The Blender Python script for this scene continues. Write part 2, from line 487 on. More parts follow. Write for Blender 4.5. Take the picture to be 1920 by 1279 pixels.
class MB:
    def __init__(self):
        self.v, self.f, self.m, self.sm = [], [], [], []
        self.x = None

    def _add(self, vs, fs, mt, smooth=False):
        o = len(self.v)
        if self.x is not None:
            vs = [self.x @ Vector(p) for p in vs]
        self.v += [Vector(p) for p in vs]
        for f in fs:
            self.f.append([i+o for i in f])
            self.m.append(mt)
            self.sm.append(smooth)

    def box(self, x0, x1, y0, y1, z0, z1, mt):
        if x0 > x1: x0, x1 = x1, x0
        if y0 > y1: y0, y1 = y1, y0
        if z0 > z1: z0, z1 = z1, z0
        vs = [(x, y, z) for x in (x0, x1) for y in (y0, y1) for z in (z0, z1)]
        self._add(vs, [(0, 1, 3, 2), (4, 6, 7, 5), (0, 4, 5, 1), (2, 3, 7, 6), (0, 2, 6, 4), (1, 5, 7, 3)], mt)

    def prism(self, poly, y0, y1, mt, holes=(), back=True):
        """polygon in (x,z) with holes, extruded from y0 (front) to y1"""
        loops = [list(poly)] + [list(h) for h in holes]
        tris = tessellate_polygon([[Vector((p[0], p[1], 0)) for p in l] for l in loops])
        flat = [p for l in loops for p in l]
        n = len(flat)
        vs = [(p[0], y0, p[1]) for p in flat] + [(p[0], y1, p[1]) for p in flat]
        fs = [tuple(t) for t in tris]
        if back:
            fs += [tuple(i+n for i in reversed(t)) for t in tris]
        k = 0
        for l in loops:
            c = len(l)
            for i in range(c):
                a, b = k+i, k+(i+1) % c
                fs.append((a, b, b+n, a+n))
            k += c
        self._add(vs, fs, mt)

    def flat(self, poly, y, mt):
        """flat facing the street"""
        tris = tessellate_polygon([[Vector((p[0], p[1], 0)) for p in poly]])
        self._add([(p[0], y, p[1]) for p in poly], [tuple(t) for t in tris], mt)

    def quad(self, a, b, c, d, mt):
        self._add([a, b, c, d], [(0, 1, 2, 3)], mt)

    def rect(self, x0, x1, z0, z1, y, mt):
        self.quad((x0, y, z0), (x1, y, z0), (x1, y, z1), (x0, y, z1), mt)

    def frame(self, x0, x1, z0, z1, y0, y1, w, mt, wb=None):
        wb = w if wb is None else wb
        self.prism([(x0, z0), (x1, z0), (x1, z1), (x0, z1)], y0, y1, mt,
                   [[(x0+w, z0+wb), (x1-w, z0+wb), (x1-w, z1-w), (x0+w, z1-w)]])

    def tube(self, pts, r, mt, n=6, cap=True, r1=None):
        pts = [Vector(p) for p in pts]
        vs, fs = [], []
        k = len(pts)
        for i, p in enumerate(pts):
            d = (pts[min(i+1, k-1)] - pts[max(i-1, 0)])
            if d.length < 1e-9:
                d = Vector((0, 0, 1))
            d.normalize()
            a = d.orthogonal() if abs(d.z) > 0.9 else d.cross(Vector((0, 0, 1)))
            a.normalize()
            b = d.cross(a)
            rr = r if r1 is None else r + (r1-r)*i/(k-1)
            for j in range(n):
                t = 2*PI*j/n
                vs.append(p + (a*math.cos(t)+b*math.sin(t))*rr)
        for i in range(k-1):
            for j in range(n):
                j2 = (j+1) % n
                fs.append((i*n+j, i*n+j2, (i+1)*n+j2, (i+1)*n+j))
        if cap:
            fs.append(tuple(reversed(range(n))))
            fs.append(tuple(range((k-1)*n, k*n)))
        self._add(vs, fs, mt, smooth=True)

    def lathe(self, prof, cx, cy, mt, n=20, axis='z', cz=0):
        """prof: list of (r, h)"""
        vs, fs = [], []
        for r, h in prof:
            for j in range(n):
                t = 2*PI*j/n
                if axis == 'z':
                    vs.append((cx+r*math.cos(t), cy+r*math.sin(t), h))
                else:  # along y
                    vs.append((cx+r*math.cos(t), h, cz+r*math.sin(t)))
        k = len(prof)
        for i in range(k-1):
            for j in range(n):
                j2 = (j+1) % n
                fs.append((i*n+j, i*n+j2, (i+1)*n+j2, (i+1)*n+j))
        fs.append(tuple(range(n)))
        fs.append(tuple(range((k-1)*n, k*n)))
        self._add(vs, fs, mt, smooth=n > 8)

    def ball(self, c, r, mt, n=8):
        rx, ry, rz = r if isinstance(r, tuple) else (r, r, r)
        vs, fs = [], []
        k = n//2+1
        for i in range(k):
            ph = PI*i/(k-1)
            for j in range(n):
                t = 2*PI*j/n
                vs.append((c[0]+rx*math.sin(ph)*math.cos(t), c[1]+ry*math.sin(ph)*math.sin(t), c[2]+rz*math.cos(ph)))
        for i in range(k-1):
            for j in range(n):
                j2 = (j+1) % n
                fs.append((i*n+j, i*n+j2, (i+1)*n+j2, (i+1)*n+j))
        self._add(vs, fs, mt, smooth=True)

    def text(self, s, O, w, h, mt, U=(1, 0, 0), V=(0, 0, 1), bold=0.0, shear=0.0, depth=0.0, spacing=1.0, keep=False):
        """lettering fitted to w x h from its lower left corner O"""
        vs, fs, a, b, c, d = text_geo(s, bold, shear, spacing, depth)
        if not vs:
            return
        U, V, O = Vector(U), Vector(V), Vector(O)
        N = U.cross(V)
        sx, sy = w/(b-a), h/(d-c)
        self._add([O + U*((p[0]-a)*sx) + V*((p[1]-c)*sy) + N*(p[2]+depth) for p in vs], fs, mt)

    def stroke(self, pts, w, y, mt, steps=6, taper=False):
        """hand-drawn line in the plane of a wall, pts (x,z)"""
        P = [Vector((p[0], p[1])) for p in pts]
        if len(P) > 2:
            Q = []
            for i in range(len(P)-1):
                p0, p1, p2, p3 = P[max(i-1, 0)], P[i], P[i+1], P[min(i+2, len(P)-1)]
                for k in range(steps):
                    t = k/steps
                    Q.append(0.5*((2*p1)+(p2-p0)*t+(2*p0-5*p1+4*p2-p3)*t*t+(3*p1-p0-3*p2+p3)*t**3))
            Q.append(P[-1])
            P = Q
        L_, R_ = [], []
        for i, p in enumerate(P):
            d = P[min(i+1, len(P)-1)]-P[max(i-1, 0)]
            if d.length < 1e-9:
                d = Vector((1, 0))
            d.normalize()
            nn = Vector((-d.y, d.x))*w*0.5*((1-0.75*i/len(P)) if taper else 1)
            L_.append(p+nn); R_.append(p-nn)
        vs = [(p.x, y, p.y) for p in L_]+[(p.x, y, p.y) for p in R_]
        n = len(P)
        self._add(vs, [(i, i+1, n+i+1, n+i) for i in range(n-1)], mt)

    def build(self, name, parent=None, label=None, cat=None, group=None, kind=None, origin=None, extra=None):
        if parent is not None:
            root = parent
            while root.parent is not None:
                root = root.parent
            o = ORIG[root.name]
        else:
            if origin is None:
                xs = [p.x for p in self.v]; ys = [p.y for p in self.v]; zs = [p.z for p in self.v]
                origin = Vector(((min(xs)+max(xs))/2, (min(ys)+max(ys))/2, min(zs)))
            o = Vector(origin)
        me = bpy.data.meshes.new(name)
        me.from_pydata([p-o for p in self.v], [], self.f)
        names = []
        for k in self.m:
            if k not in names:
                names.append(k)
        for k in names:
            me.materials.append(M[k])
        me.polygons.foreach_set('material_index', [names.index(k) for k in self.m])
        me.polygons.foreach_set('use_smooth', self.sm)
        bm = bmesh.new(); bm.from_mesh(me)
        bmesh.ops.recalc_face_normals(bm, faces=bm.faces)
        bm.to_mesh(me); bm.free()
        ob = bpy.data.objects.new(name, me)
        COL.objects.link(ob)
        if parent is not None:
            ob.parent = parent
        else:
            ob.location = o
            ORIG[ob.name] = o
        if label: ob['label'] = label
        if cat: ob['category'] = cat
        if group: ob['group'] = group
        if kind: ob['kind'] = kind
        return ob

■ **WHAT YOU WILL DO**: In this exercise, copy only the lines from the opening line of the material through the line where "5, 7, 3)], mt)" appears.

■ **TASK OUTPUT**:
The Blender Python script for this scene continues. Write part 2, from line 487 on. More parts follow. Write for Blender 4.5. Take the picture to be 1920 by 1279 pixels.
class MB:
    def __init__(self):
        self.v, self.f, self.m, self.sm = [], [], [], []
        self.x = None

    def _add(self, vs, fs, mt, smooth=False):
        o = len(self.v)
        if self.x is not None:
            vs = [self.x @ Vector(p) for p in vs]
        self.v += [Vector(p) for p in vs]
        for f in fs:
            self.f.append([i+o for i in f])
            self.m.append(mt)
            self.sm.append(smooth)

    def box(self, x0, x1, y0, y1, z0, z1, mt):
        if x0 > x1: x0, x1 = x1, x0
        if y0 > y1: y0, y1 = y1, y0
        if z0 > z1: z0, z1 = z1, z0
        vs = [(x, y, z) for x in (x0, x1) for y in (y0, y1) for z in (z0, z1)]
        self._add(vs, [(0, 1, 3, 2), (4, 6, 7, 5), (0, 4, 5, 1), (2, 3, 7, 6), (0, 2, 6, 4), (1, 5, 7, 3)], mt)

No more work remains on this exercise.